Any move on tax reform should take into consideration what the European Union and various countries are doing with their tax systems, observed David Lifson, past president of the New York State Society of CPAs and a tax partner at Crowe Horwath.

Lifson, who is on the planning committee for the AICPA International Business Conference in June, said this is one of the issues to be explored.

“It’s all about global tax competition,” he said. “Because we had the biggest economy in the world, we may not have been reacting to global realities. But the other economies are growing as a percentage of the global economy, and we have to pay more attention to the rest of the world.”

“This is currently part of the national debate we’re having,” he added. “There’s a school of economic thought that says that taxing income of corporations is really a tax on the goods and services they produce.
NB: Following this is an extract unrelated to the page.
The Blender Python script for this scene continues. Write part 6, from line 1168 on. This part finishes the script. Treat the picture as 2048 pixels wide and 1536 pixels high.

In a given economic model, if a corporation pays tax at a 50 percent rate, it has to charge more for any goods it sells or services it renders in order to make an appropriate after-tax profit to gain the support of its investors.”

“For example,” Lifson explained, “if two corporations sell to the same people and one has a zero tax rate while the other has a 50 percent rate, the one with a 50 percent rate has to charge more to give its investors the same return on their investment as the one with a zero percent rate.”

Last month, the European Union began an initiative to coordinate corporate tax policy among its members. The initiative, proposed by the European Commission on March 16, would install a common system for calculating the tax base of businesses operating in the EU.

“The higher the tax that the company pays, the more it has to charge consumers for the goods and services that the company sells,” said Lifson. “That’s what the EU is saying. They want lower taxes for corporations, so there will be a global advantage of being a European company over an American company. What they’re doing is trying to get all members to charge the same low tax rate—not as low as Ireland, but lower than the U.S., so no country has a competitive advantage over another.”

The value added tax, or VAT, is a key to the way the EU can implement this since it is border adjustable, according to Lifson..

“A tax that is border adjustable allows you to tax locals so they are in the same position they would be if the corporation had a high tax rate,” he said. “But when a company exports its goods and services, there is no tax on the goods and services it sells internationally, which makes the goods produced in your country more competitive.”

“Let’s say I reduce the corporate tax rate, but that the VAT makes the consumer pay a dollar more,” said Lifson. “If a product or service sells for $10 with no tax at the lower corporate rate, I can sell it in my country for $11, still at the lower corporate tax rate. The consumer, through VAT, is paying the same tax directly that they would pay indirectly if the corporation had a higher corporate tax rate. But if I’m a company in France, I can export that item to the U.S. for $10, not $11, because there is no VAT on the export sale.”

Naturally, the possibility of a VAT in the future has mobilized a number of groups in opposition. And fairly or not, VATs have traditionally been associated with large increases in the tax burden and the overall level of government spending, an effect sure to generate opposition. So any reform that includes a VAT may have to wait awhile.